BU İŞİN TARTIŞMASI OLMAZ
CHP, bahsettiğim bir gelenek oluşturamadıysa, o zaman yasaya ve tüzüğe bakmamız lazım. Önemli olan yasalardır, hukuktur, parti anayasamız olan tüzüğümüzdür. Yasalar, konjonktür dinlemez, sübjektif tavırlara karşı çıkar. Daha açık konuşmam gerekirse… Hangi koşullar olursa olsun -yerel seçim olabilir, genel seçim olabilir, ülkede olağanüstü bir durum olabilir- yasalar ve tüzüğümüz emrediyorsa, olağanüstü kongre yapılır ve yapılmalıdır. Ha, yasalar ve tüzüğümüz emretmiyorsa, yapılmaz ve yapılmamalıdır. Yani bu işin tartışması kesinlikle olmaz, tabi yasalar ve tüzük kurallarına uygun davranılırsa…

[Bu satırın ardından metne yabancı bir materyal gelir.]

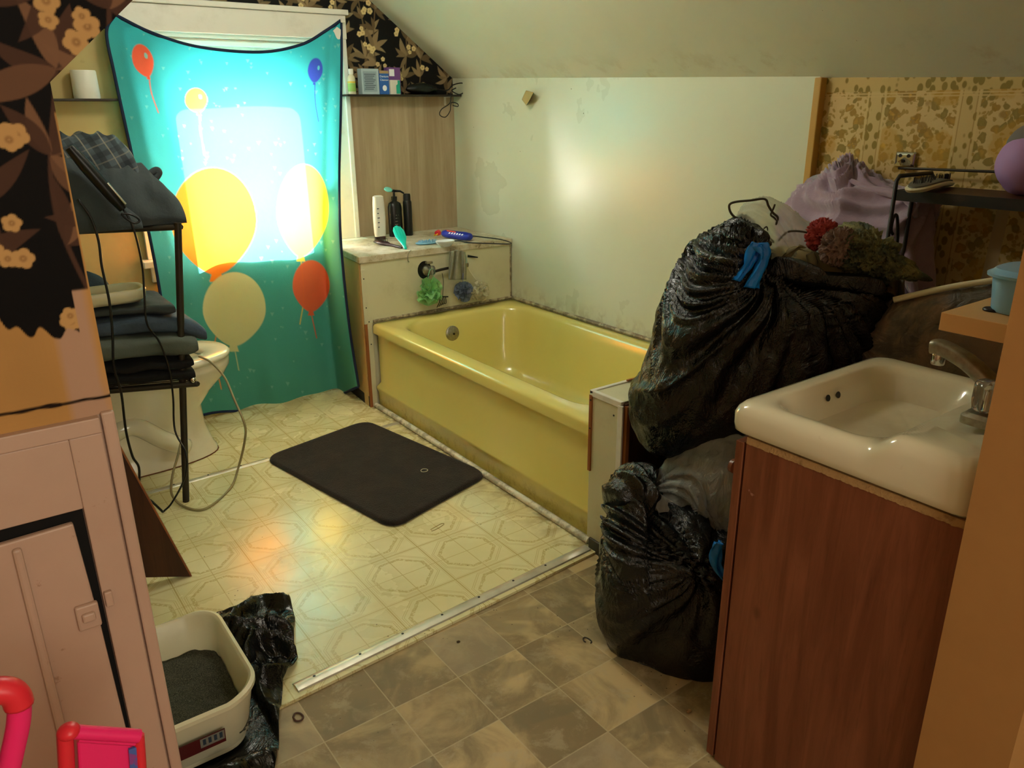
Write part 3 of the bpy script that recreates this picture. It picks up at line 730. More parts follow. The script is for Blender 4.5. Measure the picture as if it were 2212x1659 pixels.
def balloon(x, y, rx, ry, tilt, c, string=None, hi=True):
    ca, sa = math.cos(tilt), math.sin(tilt); u = (Xp-x)*ca+(Yp_-y)*sa; v = -(Xp-x)*sa+(Yp_-y)*ca
    t = np.clip(v/ry, 0, 1); w = rx*(1-.32*t**2)
    d = (np.hypot(u/w, v/ry)-1)*min(rx, ry)
    if string:
        ps = smoothpts([(a_, b_, 0) for a_, b_ in string], 10)
        dd = np.full(Xp.shape, 1e9)
        for a_, b_ in zip(ps[:-1], ps[1:]):
            vx, vy = b_.x-a_.x, b_.y-a_.y; tt = np.clip(((Xp-a_.x)*vx+(Yp_-a_.y)*vy)/(vx*vx+vy*vy+1e-9), 0, 1)
            dd = np.minimum(dd, np.hypot(Xp-a_.x-vx*tt, Yp_-a_.y-vy*tt))
        paint(tcol, soft(dd-1.2, 1.2), hexarr(c), .85)
    paint(tcol, soft(d, 2), hexarr(c), .97)
    kx, ky = x - sa*ry*1.0, y + ca*ry*1.0
    paint(tcol, soft(np.maximum(np.abs(Xp-kx)-rx*.12-(Yp_-ky)*.3, np.abs(Yp_-ky-2)-rx*.14), 1.5), hexarr(c))
    if hi: paint(tcol, soft(np.hypot((u-rx*.42)/(rx*.16), (v+ry*.22)/(ry*.18))-1, .3), hexarr('#66cfc8'), .8)
balloon(309, 131, 22, 37, -.33, '#ef5a36', [(322,165),(327,200),(342,243)])
balloon(424, 217, 24, 27, -.22, '#f6d24a', [(432,244),(433,280),(442,335)])
balloon(681, 152, 16, 27, .08, '#3a4ab4', [(680,180),(681,220),(688,262)])
# plain balloons stand in for the printed figures
balloon(462, 478, 92, 116, -.05, '#f28c1e', [(470,598),(476,680),(462,760),(478,840)], hi=False)
balloon(654, 455, 56, 100, .04, '#f6cf52', [(650,558),(656,640),(648,700)], hi=False)
balloon(672, 618, 40, 56, .0, '#e8633a', [(672,676),(684,730)], hi=False)
balloon(506, 668, 68, 80, .02, '#d9d79a', [(506,750),(516,800)], hi=False)
tw = thing('beach_throw', 'teal plush throw printed with balloons, pinned over the window as a curtain', 'throw', (1.2, 3.5, 0))
M['throw'] = translucent_mat('teal_plush', '#2ab0aa', .3, .9, lambda: (lambda a, P: dict(color=a.outputs['Color'], normal=bump(ntex(P[3], 330, 2), .6, .003)))(E.nt.nodes.new('ShaderNodeAttribute'), pos()))
for n in M['throw'].node_tree.nodes:
    if n.type == 'ATTRIBUTE': n.attribute_name = 'col'
g = grid_mesh(TW, None); obj('throw_cloth', g, M['throw'], tw, smooth=180, colors=rgba(tcol).reshape(-1, 4))
edge = [Vector(TW[0, i]) for i in range(0, NU, 6)] + [Vector(TW[0, -1])]
obj('top_binding', MB().tube(edge, .007, 6), M['navy'], tw, smooth=180)
for c_ in (0, -1): obj('side_binding', MB().tube([Vector(TW[j, c_]) for j in range(0, NV, 8)] + [Vector(TW[-1, c_])], .006, 6), M['navy'], tw, smooth=180)
obj('bottom_binding', MB().tube([Vector(TW[-1, i]) for i in range(0, NU, 6)] + [Vector(TW[-1, -1])], .006, 6), M['navy'], tw, smooth=180)
p = Vector(TW[0, -1]); obj('pin', MB().box(p.x-.006, p.x+.012, p.y-.012, p.y+.012, p.z-.010, p.z+.006), M['white'], tw, bevel=.002)
# torn corner patch of pale fleece lining
cp = [at_y(*q, 3.548) for q in ((716,70),(728,58),(736,64),(736,85),(731,92),(727,86))]
obj('torn_lining', MB().slab(cp, (0, .002, 0)), M['white'], tw)

# ================================================================== WALL SHELVES BY THE WINDOW
def shelf(x0, x1, z, y0, label, mt):
    t = thing('wall_shelf', label, 'shelf', ((x0+x1)/2, WY-.04, z))
    obj('shelf_board', MB().box(x0, x1, y0, WY-.001, z-.009, z), mt, t, bevel=.002)
    for xx in ([x1-.05] if x1 > 1 else []):
        obj('bracket', MB().box(xx-.005, xx+.005, WY-.012, WY-.002, z-.05, z-.009).box(xx-.005, xx+.005, y0+.03, WY-.004, z-.013, z-.009), M['white'], t)
    return t
zS = 1.364; shelf(1.628, 2.247, zS, 3.515, 'narrow dark shelf in the corner right of the window, holding boxes', M['darkmetal'])
zL2 = 1.345; shelf(.34, .668, zL2, 3.515, 'narrow grey shelf on the beige wall left of the window', M['darkmetal'])
def bottle(name, label, x, y, z, prof, mt, cap=None, capm=None, n=28, sx=1, sy=1, rotz=0, group=None, extra=None):
    t = thing(name, label, 'bottle', (x, y, z), group)
    obj('bottle_body', MB().lathe(prof, (x, y, z), n, None, sx, sy), mt, t, smooth=35)
    if cap: obj('cap', MB().lathe(cap, (x, y, z), n), capm or M['white'], t, smooth=35)
    if extra: extra(t)
    t.rotation_euler = (0, 0, rotz); return t
# toilet roll, its end towards the ceiling
p = at_y(190, 214, 3.55); r0 = thing('paper_roll', 'white roll of paper standing on the left shelf', 'paper roll', (p.x, 3.556, zL2))
obj('roll', MB().lathe([(.018, .002), (.046, 0), (.047, .004), (.045, .098), (.043, .102), (.018, .1)], (p.x, 3.557, zL2), 40), M['white'], r0, smooth=40)
obj('core', MB().lathe([(.0175, .003), (.018, .1025), (.0155, .1025)], (p.x, 3.557, zL2), 24), M['chip'], r0, smooth=40)
M['greenlabel'] = mat('green_label', '#8fb35a', .5); M['yellabel'] = mat('yellow_label', '#d6b43a', .5)
def ex(t):
    obj('label_band', MB().lathe([(.0182, .012), (.0182, .048)], (1.668, 3.55, zS), 28), M['greenlabel'], t, smooth=40)
    obj('label_band', MB().lathe([(.0183, .049), (.0183, .056)], (1.668, 3.55, zS), 28), M['yellabel'], t, smooth=40)
bottle('medicine_bottle', 'small white bottle with green label at the left end of the corner shelf', 1.668, 3.55, zS,
       [(.0, 0), (.017, 0), (.018, .003), (.018, .066), (.015, .078), (.0095, .084), (.0095, .088)], M['pan'], [(.011, .087), (.0115, .108), (.010, .110), (0, .110)], M['white'], extra=ex)
def text(body, mt, parent, p, size, rx=PI/2, rz=0, name='printed_text', ry=0, ext=.0002):
    cu = bpy.data.curves.new(name, 'FONT'); cu.body = body; cu.size = size; cu.extrude = ext; cu.align_x = 'CENTER'
    tmp = bpy.data.objects.new(name, cu); scene.collection.objects.link(tmp)
    dg = bpy.context.evaluated_depsgraph_get(); me = bpy.data.meshes.new_from_object(tmp.evaluated_get(dg))
    bpy.data.objects.remove(tmp); me.materials.clear(); me.materials.append(mt)
    o = bpy.data.objects.new(name, me); scene.collection.objects.link(o)
    o.parent = parent; o.location = Vector(p)-Vector(parent.location) - (Vector(parent.parent.location) if parent.parent else Vector((0,0,0)))
    o.rotation_euler = (rx, ry, rz); return o
M['ink'] = mat('dark_ink', '#2c3a48', .6); M['whiteink'] = mat('white_ink', '#e9edf0', .6)
def carton(label, x0, x1, z1, cmat, y0=3.532, y1=3.575, name='carton', side=None):
    t = thing(name, label, 'box', ((x0+x1)/2, (y0+y1)/2, zS))
    obj('carton_body', MB().box(x0, x1, y0, y1, zS, z1), cmat, t, bevel=.001)
    return t
t = carton('large pale grey-blue carton with fine print on the corner shelf', 1.712, 1.800, zS+.112, mat('pale_blue_card', '#a9bcc2', .5))
obj('print_panel', MB().box(1.72, 1.788, 3.5310, 3.532, zS+.012, zS+.10), mat('pale_print', '#8fa3ad', .5), t)
for k in range(9): obj('print_line', MB().box(1.725+.003*(k % 2), 1.770+.012*(k % 3)/2, 3.5302, 3.531, zS+.022+k*.008, zS+.0245+k*.008), M['ink'], t)
t = carton('blue denture cleanser carton with white oval tablet, second carton from the window', 1.803, 1.852, zS+.105, mat('blue_card', '#2c62ad', .45))
text('Denture', M['whiteink'], t, (1.8275, 3.5305, zS+.075), .0135); text('Cleanser', M['whiteink'], t, (1.8275, 3.5305, zS+.060), .0125)
obj('tablet_print', MB().lathe([(.013, 0), (.013, .0006), (0, .0006)], (1.828, 3.5318, zS+.028), 24, (0, -1, 0), .85, 1), M['whiteink'], t)
obj('top_band', MB().box(1.8032, 1.8518, 3.531, 3.532, zS+.092, zS+.1045), mat('tan_card', '#a98f66', .5), t)
t = carton('purple carton with a white square label, behind the teal and white carton', 1.858, 1.928, zS+.121, mat('purple_card', '#6c4384', .45), 3.556, 3.59)
obj('white_label', MB().box(1.868, 1.895, 3.5552, 3.556, zS+.082, zS+.113), M['whiteink'], t)
t = carton('low white carton with a teal corner, in front of the purple carton', 1.853, 1.905, zS+.064, mat('white_card', '#cfc9bd', .5), 3.522, 3.55)
obj('teal_corner', MB().slab([(1.884,3.5212,zS+.003),(1.9045,3.5212,zS+.003),(1.9045,3.5212,zS+.062),(1.892,3.5212,zS+.062),(1.892,3.5212,zS+.046),(1.884,3.5212,zS+.04)], (0,.0008,0)), mat('teal_ink', '#1fa187', .5), t)
# black glasses case with strap hanging off the shelf
t = thing('camera_case', 'black zip case with a looped cord on the right end of the corner shelf', 'case', (2.05, 3.55, zS))
obj('case_body', MB().blob((2.04, 3.553, zS+.027), (.085, .032, .027), 36, 18, .12, 2, 4), M['black'], t, smooth=180)
def wire(px, y, r=.0022, k=8): return MB().tube(smoothpts([(y(a_, b_) if callable(y) else at_y(a_, b_, y)) for a_, b_ in px], k), r, 6)
obj('cord_loop', wire([(930,190),(965,195),(978,184),(1000,180),(1004,196),(992,204),(976,196),(985,190)], 3.512, .0028), M['black'], t, smooth=180)
obj('cord_loop', wire([(974,198),(972,222),(954,236),(950,248),(962,253),(972,240),(975,222),(988,224),(989,230),(978,228)], 3.508, .0024), M['black'], t, smooth=180)

# ================================================================== THINGS ON THE LEDGE
def pw(x, y, dz=0): return at_z(x, y, ZL+dz)
p = pw(822, 517)
t = thing('shampoo_bottle', 'tall white bottle standing upside down on the ledge', 'bottle', p)
obj('bottle_body', MB().loft([rrect(p.x, p.y, a_, b_, min(a_, b_)*.9, ZL+h) for a_, b_, h in ((.026,.016,.012),(.029,.018,.03),(.031,.0185,.10),(.029,.018,.17),(.026,.016,.205),(.018,.010,.210))]), M['white'], t, smooth=40)
obj('cap', MB().loft([rrect(p.x, p.y, a_, b_, min(a_, b_)*.9, ZL+h) for a_, b_, h in ((.025,.016,0),(.0265,.0165,.004),(.0265,.0165,.017))]), mat('maroon_cap', '#43191c', .3), t, smooth=40)
for k in range(5): obj('print_line', MB().box(p.x-.018, p.x-.010+.002*(k % 3), p.y-.0198, p.y-.0186, ZL+.06+.022*k, ZL+.064+.022*k), M['ink'], t)
q_ = at_y(838, 411, 3.50); obj('flip_lid', MB().lathe([(.018,0),(.021,.002),(.021,.007),(.018,.009)], q_, 28, (.1,-.55,.8), 1, .8), mat('mint_plastic', '#7fd6c4', .35), t, smooth=40)
p = pw(856, 510); t = thing('pump_bottle', 'tall black pump bottle on the ledge beside the white bottle', 'bottle', p)
obj('bottle_body', MB().lathe([(0,0),(.034,0),(.036,.004),(.036,.145),(.030,.163),(.014,.172),(.012,.176)], p, 32, None, 1, .75), M['black'], t, smooth=40)
obj('pump', MB().lathe([(.014,.176),(.015,.194),(.006,.196),(.005,.214),(.010,.216),(.011,.226),(0,.228)], p, 24).tube([p+Vector((0,0,.221)), p+Vector((.03,-.01,.219)), p+Vector((.047,-.016,.208))], [.006,.005,.004], 8), M['black'], t, smooth=40)
for k in range(6): obj('print_line', MB().box(p.x-.020+.002*k, p.x-.004+.002*k, p.y-.0272+.0001*k, p.y-.026, ZL+.03+.015*k, ZL+.033+.015*k), mat('grey_ink', '#77756d', .5) if k == 0 else bpy.data.materials['grey_ink'], t)
p = pw(883, 508); t = thing('spray_can', 'slim black can at the right of the pump bottle', 'can', p)
obj('can_body', MB().lathe([(0,0),(.021,0),(.022,.004),(.022,.165),(.019,.172)], p, 28), M['black'], t, smooth=40)
obj('can_cap', MB().lathe([(.018,.172),(.018,.198),(.016,.205),(0,.206)], p, 28), M['black'], t, smooth=40)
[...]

GENEL MERKEZE SORULMASI YANLIŞ
Bakın, olağanüstü il kongresi talep edildi. Bu talep, İl Başkanlığımızca, Genel Merkezi’mize iletildi. Genel Merkez’in kararına göre bir adım atılacak. Bakın, bu da yanlış. Genel Merkez’e müracaat edilmesi de yanlış. Çünkü yasalar açık, tüzüğümüzün ilgili maddeleri ortada. Bakılır yasaya, tüzüğe ve olağanüstü kongre yapılır veya yapılmaz. Yukarıda da bahsettiğim gibi, bu işin tartışması olmaz ve olmamalıdır. Bu noktada şunu da belirtmek isterim: Yasaya ve tüzüğe de bakıldığında, olağanüstü il kongresi yapılmalıdır. BİR HAFTA KALSA DAHİ YAPILMALIDIR Yani şimdi, şöyle bir tartışma da gündemde: Genel Merkez, olağan kurultay sürecini erteleyebilir. Ertelerse, olağanüstü il kongresi yapılır. Ertelemezse, zaten olağan kurultay süreci başlayacağı için, olağanüstü il kongresinin yapılmasına gerek yoktur. Yani, böyle bir şey olabilir mi Allah aşkına? Yasa ve tüzük, olağanüstü il kongresinin yapılmasını emrediyorsa, olağan kongreler sürecine bir hafta kalsa dahi, olağanüstü il kongresi yapılır. Bu kadar nettir. ÖN SEÇİMDE NE OLUYOR? Ancak bizde ne oluyor? Herkes, konjonktüre ve adama göre, işine geldiği gibi hukuku eğip bükmeye çalışıyor. Yani bakın, biz bunu, ön seçimde de yapıyoruz. Kuralların eğilip bükülmesinden herkes rahatsız, ama herkes eğip bükmekte pek bir yetenekli… Fakat hukuk, eğip bükülmez. Yasalar ve tüzük ne diyorsa, tartışmasız bir şekilde hayata geçirilir. MAHKEMEYE TAŞINMASI DOĞRU DEĞİL Ha, ola ki tartışmalı bir madde var ortada; o zaman, partinin hukukçuları bir araya gelmeli ve karar vermeli. Çünkü bu bir aile meselesidir. Aile içi meseleyi, kendi içimizde halletmek yerine mahkemede tartışmaya açmak da doğru değildir. Çünkü mahkemeye taşıdığımızda, davaya bakan hakimin yapısını ve zihniyetini bilmiyoruz. Dolayısıyla, yapısını ve zihniyetini bilmediğimiz bir hakimin eline, karar verme yetkisini bırakmamalıyız. Bizim partimizde bulunan hukukçularımızın kararı daha güvenilirdir, öyle değil mi? Ancak gelin görün ki, böyle bir şey de yok partimizde.”